With this collaborative work internationally recognized musicians Christian Fennesz, Werner Dafeldecker, and Martin Brandlmayr demonstrate how they can grab attention while the work grows increasingly shapeless. The process begins with a series of improvisations, which each player reworks and edits into an individual piece that is featured on the second side of this two-disc set. From these works, the trio then collectively extracts fragments and, in a show of creative vitality, uses them to fashion a single thirty-five minute composition that spans the first disc.
Advanced musical democracy and cutting edge sound synthesis work in tandem and figure prominently throughout. They are particularly evident on the first CD, however, where the studio is clearly used as an instrument to push fragments of discreet but hyper-dynamic improvised abstraction into an area of immaculately engineered sonic sophistication.
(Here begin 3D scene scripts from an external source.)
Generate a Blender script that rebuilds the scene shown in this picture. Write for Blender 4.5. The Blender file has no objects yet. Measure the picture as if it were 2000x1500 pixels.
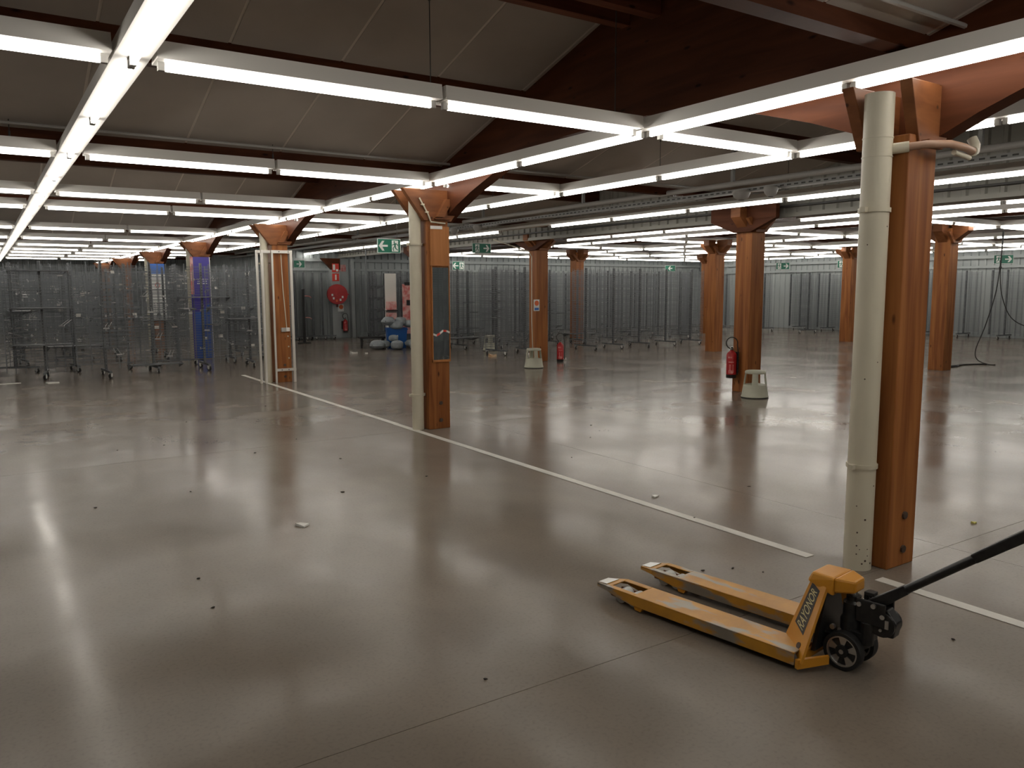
import bpy, math, random
from math import sin, cos, pi, radians, atan2, sqrt
from mathutils import Vector, Matrix
random.seed(7)
S = bpy.context.scene
C = S.collection
# ------------------------------------------------------------------ camera
F = 1555.0; YAW = radians(33.6); PIT = radians(6.8); ROL = radians(-0.2)
f = Vector((sin(YAW)*cos(PIT), cos(YAW)*cos(PIT), -sin(PIT)))
r0 = Vector((cos(YAW), -sin(YAW), 0)); u0 = r0.cross(f)
rr = r0*cos(ROL) + u0*sin(ROL); uu = rr.cross(f)
cd = bpy.data.cameras.new('camera'); cam = bpy.data.objects.new('camera', cd); C.objects.link(cam)
cd.sensor_width = 36; cd.lens = F/2000*36; cd.clip_start = .05; cd.clip_end = 200
M = Matrix.Identity(4)
for i in range(3):
    M[i][0] = rr[i]; M[i][1] = uu[i]; M[i][2] = -f[i]
M[2][3] = 1.6
cam.matrix_world = M
S.camera = cam
# ------------------------------------------------------------------ world, exposure
w = bpy.data.worlds.new('world'); S.world = w; w.use_nodes = True
w.node_tree.nodes['Background'].inputs[0].default_value = (.02, .02, .022, 1)
w.node_tree.nodes['Background'].inputs[1].default_value = 1.0
S.view_settings.view_transform = 'Standard'; S.view_settings.look = 'None'
S.view_settings.gamma = 1; S.view_settings.use_curve_mapping = False
S.view_settings.exposure = 0.95
TUBE = 9.0
try:
    S.cycles.use_light_tree = True
    S.cycles.max_bounces = 6; S.cycles.diffuse_bounces = 4; S.cycles.glossy_bounces = 3
    S.cycles.caustics_reflective = False
    S.cycles.sample_clamp_indirect = 4
except Exception: pass

# ------------------------------------------------------------------ mesh helper
class MB:
    def __init__(s): s.v = []; s.f = []; s.m = []; s.mi = 0
    def add(s, vs, fs):
        b = len(s.v); s.v += [tuple(v) for v in vs]
        s.f += [tuple(b+i for i in q) for q in fs]; s.m += [s.mi]*len(fs); return s
    def box(s, x0, x1, y0, y1, z0, z1):
        vs = [(x, y, z) for z in (z0, z1) for y in (y0, y1) for x in (x0, x1)]
        return s.add(vs, [(0,2,3,1),(4,5,7,6),(0,1,5,4),(2,6,7,3),(0,4,6,2),(1,3,7,5)])
    def hexa(s, bot, top):
        n = len(bot); vs = list(bot)+list(top)
        return s.add(vs, [tuple(range(n-1, -1, -1)), tuple(range(n, 2*n))]+[(i,(i+1)%n,n+(i+1)%n,n+i) for i in range(n)])
    def prism(s, poly, a0, a1, axis='x'):
        def P(p, a):
            return {'x': (a, p[0], p[1]), 'y': (p[0], a, p[1]), 'z': (p[0], p[1], a)}[axis]
        return s.hexa([P(p, a0) for p in poly], [P(p, a1) for p in poly])
    def cyl(s, p0, p1, r, n=12, r2=None, caps=True):
        p0 = Vector(p0); p1 = Vector(p1); r2 = r if r2 is None else r2
        d = (p1-p0).normalized(); a = d.orthogonal().normalized(); b = d.cross(a)
        vs = [p0+(a*cos(2*pi*i/n)+b*sin(2*pi*i/n))*r for i in range(n)]+[p1+(a*cos(2*pi*i/n)+b*sin(2*pi*i/n))*r2 for i in range(n)]
        fs = [(i,(i+1)%n,n+(i+1)%n,n+i) for i in range(n)]
        if caps: fs += [tuple(range(n-1,-1,-1)), tuple(range(n,2*n))]
        return s.add(vs, fs)
    def tube(s, pts, r, n=8):
        pts = [Vector(p) for p in pts]; rings = []; a = None
        for i, p in enumerate(pts):
            d = (pts[min(i+1,len(pts)-1)]-pts[max(i-1,0)]).normalized()
            a = d.orthogonal().normalized() if a is None else (a-d*a.dot(d)).normalized()
            b = d.cross(a); rings.append([p+(a*cos(2*pi*k/n)+b*sin(2*pi*k/n))*r for k in range(n)])
        vs = [v for q in rings for v in q]; fs = []
        for i in range(len(pts)-1):
            fs += [(i*n+k, i*n+(k+1)%n, (i+1)*n+(k+1)%n, (i+1)*n+k) for k in range(n)]
        fs += [tuple(range(n-1,-1,-1)), tuple(range((len(pts)-1)*n, len(pts)*n))]
        return s.add(vs, fs)
    def lathe(s, prof, cx=0, cy=0, n=24, z0=0):
        vs = [(cx+r*cos(2*pi*k/n), cy+r*sin(2*pi*k/n), z0+z) for r, z in prof for k in range(n)]; fs = []
        for i in range(len(prof)-1):
            fs += [(i*n+k, i*n+(k+1)%n, (i+1)*n+(k+1)%n, (i+1)*n+k) for k in range(n)]
        fs += [tuple(range(n-1,-1,-1)), tuple(range((len(prof)-1)*n, len(prof)*n))]
        return s.add(vs, fs)
    def mesh(s, name, mats, smooth=False):
        me = bpy.data.meshes.new(name); me.from_pydata(s.v, [], s.f)
        for m in (mats if isinstance(mats, (list, tuple)) else [mats]): me.materials.append(m)
        if any(s.m):
            for p, i in zip(me.polygons, s.m): p.material_index = i
        if smooth:
            for p in me.polygons: p.use_smooth = True
            try: me.set_sharp_from_angle(angle=radians(40))
            except Exception: pass
        return me
    def build(s, name, mats, parent=None, smooth=False, bevel=0, kind=None, label=None):
        return link(name, s.mesh(name, mats, smooth), parent, bevel=bevel, kind=kind, label=label)
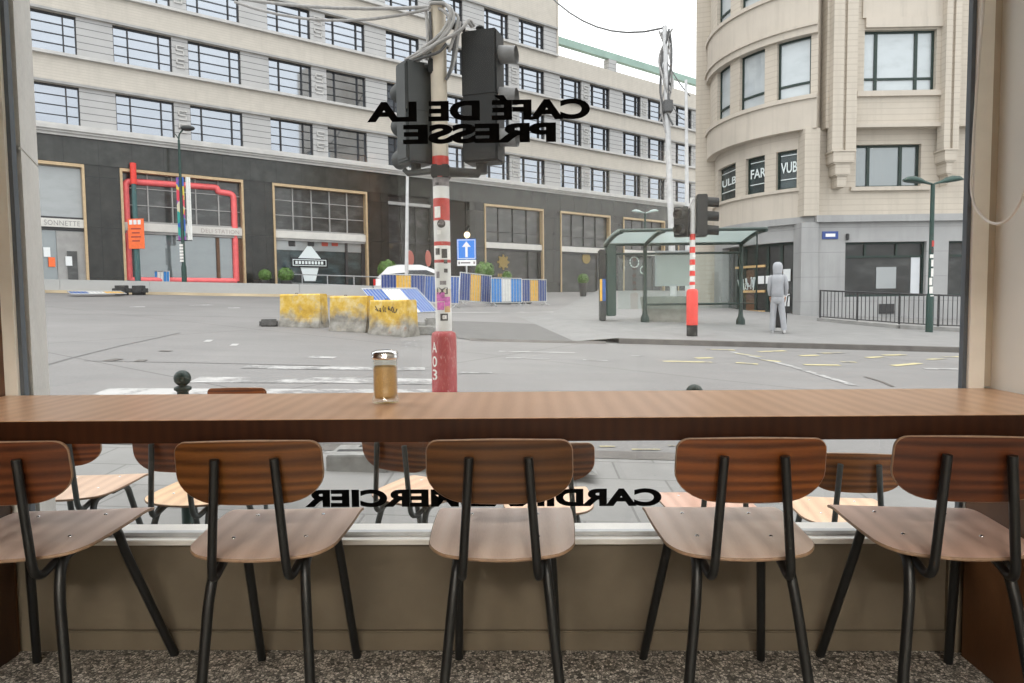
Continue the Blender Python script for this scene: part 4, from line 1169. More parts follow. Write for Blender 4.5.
# bundles of grey cable drooping from the pole head to the boxes
def V(x, y, d=0.0):
    p = at(x, y, PY-d); return Vector((p.x-px0, p.y-PY, p.z-gz0))
for pts, r in (([(431, 8, 0), (430, 3, .06), (446, 3, .08), (452, 14, .1), (442, 34, .1), (424, 48, .08), (407, 61, 0)], .014),
               ([(436, 6, 0), (450, 5, .08), (455, 18, .1), (448, 33, .11), (428, 50, .09), (408, 62, .02)], .013),
               ([(432, 7, 0), (444, 10, .09), (452, 22, .1), (440, 40, .11), (425, 55, .08), (414, 64, .02)], .012),
               ([(474, 26, 0), (469, 18, .07), (464, 28, .1), (448, 38, .11), (430, 47, .1), (405, 60, .03)], .013),
               ([(472, 27, .02), (467, 20, .08), (460, 33, .1), (441, 40, .12), (425, 52, .1), (404, 63, .02)], .012),
               ([(446, 44, .08), (440, 52, .1), (425, 57, .09), (403, 64, .02)], .011),
               ([(452, 12, .05), (459, 16, .08), (456, 30, .09), (449, 52, .08)], .012),
               ([(460, 22, .0), (457, 44, .05), (455, 62, .06), (447, 79, .04)], .012),
               ([(457, 24, .0), (454, 48, .06), (452, 66, .06), (446, 80, .05)], .011),
               ([(426, 12, .05), (428, 34, .06), (427, 60, .06)], .012), ([(430, 12, .05), (431, 34, .06), (430, 58, .06)], .011)):
    m = MB(); m.tube([V(*p) for p in pts], r, 8, .09, 5); m.build('cable', 'cable_grey' if r > .0111 else 'cable_dark', tl)
m = MB(); m.lathe([(.0, H), (.064, H), (.066, H+.02), (.04, H+.04), (.0, H+.045)], 16, (lx(H), 0, 0)); m.build('pole_cap', 'signal_grey', tl)
# stone slabs that weigh the foot down
m = MB()
bl, br_ = ground(326, 473), ground(598, 486)
xa, xb = bl.x-px0, br_.x-px0
m.box(xa, xa+.42, -.70, -.34, -.02, .115, .008); m.build('base_slab', 'slab', tl)
m = MB(); m.box(xa+.43, xa+.86, -.66, -.28, -.02, .11, .008); m.build('base_slab', 'slab', tl)
m = MB(); m.box(-.125, .40, -.45, .3, -.03, .13, .008); m.build('base_slab', 'slab', tl)
m = MB(); m.add([(.50, -.66, 0), (xb, -.82, 0), (xb, -.50, 0), (.50, -.2, 0), (.50, -.62, .10), (xb-.12, -.72, .08), (xb-.12, -.56, .08), (.50, -.24, .10)], [(0, 1, 5, 4), (1, 2, 6, 5), (2, 3, 7, 6), (3, 0, 4, 7), (4, 5, 6, 7)]); m.build('base_slab', 'slab', tl)
for sx_, sy_ in ((xa+.26, -.40), (xa+.14, -.54), (xa+.58, -.56), (xa+.70, -.40)):
    m = MB(); m.box(sx_-.10, sx_+.10, sy_-.03, sy_+.03, .08, .1175); m.build('base_slot', 'slab_dark', tl)

# overhead cables to the pole head
def wire(name, pts, r, mm, label, sag=0):
    m = MB(); P = []
    for i in range(len(pts)-1):
        a, b_ = Vector(pts[i]), Vector(pts[i+1])
        for k in range(8):
            q_ = k/8; P.append(a*(1-q_)+b_*q_-Vector((0, 0, sag*4*q_*(1-q_))))
    P.append(Vector(pts[-1])); m.tube(P, r, 8)
    return tag(m.build(name, mm), label, 'cable')
wire('overhead_cable', [at(205, -8, 6.2), at(430, 7, PY-.07)], .014, 'cable_grey', 'upper grey overhead cable running from the left to the near traffic light', .06)
wire('overhead_cable', [at(235, 2, 6.2), at(429, 9, PY-.075)], .012, 'cable_grey', 'lower grey overhead cable running from the left to the near traffic light', .12)
# ------------------------------------------------------------------ bollards
def bollard(px, ptop, Y, label):
    p = at(px, ptop, Y); g = gz(p.x, Y)+.012; h = p.z-g
    b = thing('bollard', label, 'bollard', (p.x, Y, g), 0, 'ball-topped bollards')
    MB().lathe([(.036, 0), (.036, .05), (.026, .06), (.024, h-.10), (.028, h-.095), (.037, h-.09), (.037, h-.078), (.024, h-.072)], 16).build('post', 'green_dark', b)
    MB().sphere((0, 0, h-.037), .037, 16).build('ball', 'green_dark', b)
bollard(182, 370, 3.05, 'dark green ball-topped bollard rising behind the counter left of the sugar shaker')
bollard(694.5, 384, 2.95, 'dark ball-topped bollard with only its ball showing above the counter, toward the right')

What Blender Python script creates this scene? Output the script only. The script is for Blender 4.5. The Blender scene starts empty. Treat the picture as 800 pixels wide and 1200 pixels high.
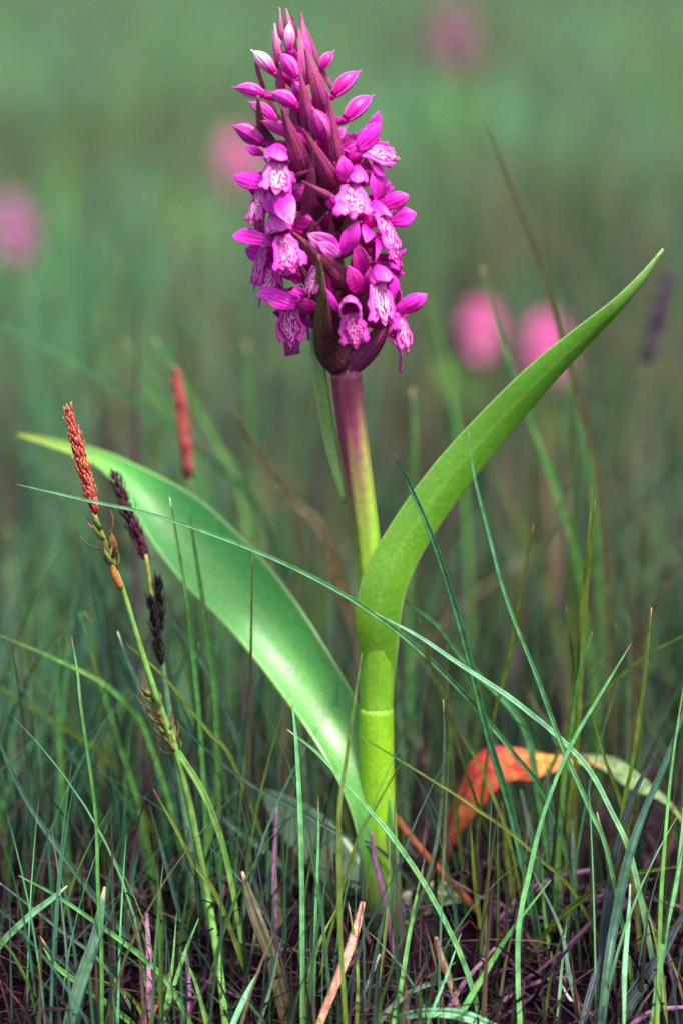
import bpy, math, random
import numpy as np
from mathutils import Vector, Matrix, noise as mnoise

scene = bpy.context.scene
COL = scene.collection
R = math.radians
rng = random.Random(7)
nrng = np.random.default_rng(11)

# ------------------------------------------------------------------ camera
TILT = R(10.5)
D0 = 0.82                      # metres from lens to the orchid
MPP = 0.2167e-3                # metres per photo pixel at the orchid
FWD = Vector((0, math.cos(TILT), -math.sin(TILT)))
UP = Vector((0, math.sin(TILT), math.cos(TILT)))
RIGHT = Vector((1, 0, 0))
_s = MPP / D0


def _dir(px, py):
    return FWD + RIGHT * ((px - 400) * _s) + UP * ((600 - py) * _s)


CAM = -D0 * FWD
_d = _dir(447, 1090)           # the orchid's foot stands at z = 0
CAM.z = -_d.z * (-CAM.y / _d.y)
ORX = CAM.x

cam_data = bpy.data.cameras.new('camera')
cam = bpy.data.objects.new('camera', cam_data)
COL.objects.link(cam)
cam.location = CAM
cam.rotation_euler = (math.pi / 2 - TILT, 0, 0)
cam_data.sensor_fit = 'VERTICAL'
cam_data.sensor_height = 36
cam_data.lens = 18 / (600 * _s)
cam_data.clip_start = 0.01
cam_data.clip_end = 600
cam_data.dof.use_dof = True
cam_data.dof.focus_distance = 0.803
cam_data.dof.aperture_fstop = 5.8
cam_data.dof.aperture_blades = 0
scene.camera = cam

# ------------------------------------------------------------------ light: bright overcast day
SUN_EL, SUN_AZ = R(62), R(145)          # high, from behind and right of the camera
world = bpy.data.worlds.new('World')
scene.world = world
world.use_nodes = True
wn = world.node_tree
bg = wn.nodes['Background']
sky = wn.nodes.new('ShaderNodeTexSky')
sky.sky_type = 'NISHITA'
sky.sun_disc = False
sky.sun_elevation = SUN_EL
sky.sun_rotation = SUN_AZ
sky.air_density = 1.0
sky.dust_density = 4.0
sky.ozone_density = 1.0
wn.links.new(sky.outputs[0], bg.inputs[0])
bg.inputs[1].default_value = 0.06

sd = bpy.data.lights.new('sun', 'SUN')
sd.energy = 1.5
sd.angle = R(12)
sd.color = (1.0, 0.95, 0.88)
sun = bpy.data.objects.new('sun', sd)
COL.objects.link(sun)
_sv = Vector((math.sin(SUN_AZ) * math.cos(SUN_EL), math.cos(SUN_AZ) * math.cos(SUN_EL), math.sin(SUN_EL)))
sun.rotation_euler = _sv.to_track_quat('Z', 'Y').to_euler()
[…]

The multifaceted technique that informs this piece enables a demanding excursion into compression and reverb, space and impact. A powerful sense of focus protrudes through the music as astringent and mechanical electronic sounds, dry staccato chatter on vibraphone, and sporadic guitar plucking are constantly balanced on a knife-edge, allowing an aesthetic stasis to build and briskly splinter into a Spartan simplicity and structural hiccups that filter through the space, giving the piece such movement and even vibrancy before it collapses into disintegrated desolation.
The second disc, featuring individual selections from Brandlmayr, Dafeldecker, and Fennesz is more vivacious, dense, and pointed, and yet entirely in keeping with the rough-hewn experimentalism of before. Each work shifts shades of metallic grey with a reckless, abandoned weariness. "Tau" comes close to being a headlong free jazz charge, as cymbal crashes trigger other sounds — chewy delays, occasional belches of bass, beeps and taps while the sound of "Jets" is constantly breaking up into a multicolored distortion, almost as though the microphone were horribly overloaded. Finally, "Mi Son" is the most traditional composition here, the sharp report of a snare drum being split, frequency-adjusted and panned across the stereo field as unaffected guitar riffs rise tall and collapse like pillars. There is little here that can be easily subsumed by any of the musical persona's honed by the players on hand. The album establishes its own stylistic foundation, and as such is infuriating and wonderful in its many resistances.